There are so many great things about this movie — the theme, first of all, of myths and men who become heroes because they couldn’t ask for better; of families and the need to belong somewhere; then the representation of the terrible lonely frontier and how easilly people and their arrangements could fall apart there; then there is some fine photography; and also the wonderful dialogue that sounds too true to be really authentic but is funny and piercing and excellent.

Barbarosa made it onto Turner Classic Movies recently so I suppose that, somewhere, there is a good wide-screen DVD. I sure hope so.

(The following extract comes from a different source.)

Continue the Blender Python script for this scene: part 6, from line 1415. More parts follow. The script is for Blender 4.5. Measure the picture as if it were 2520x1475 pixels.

3 comments on “Good Movies: Barbarosa

  1. nursemyra says:

    Sounds good, though I’m not normally a Gary Busey fan

    • mikulpepper says:

      He was in some very good movies early in his career. This is maybe his best, though I also liked him in Straight Time, an excellent Dustin Hoffman movie.

      • Blankend says:

        Busey gave a very good performance. You can see this was a pre-motorcycle accident movie when he was at his heaviest weight. I agree he had some good roles early on. I use the accident as a turning point in his career. He never seemed to be the same since then.

        Nelson also gave a very natural performance as the colorful outlaw, who was larger than life in song and legend, but in reality just another man living his life the only way he knew how.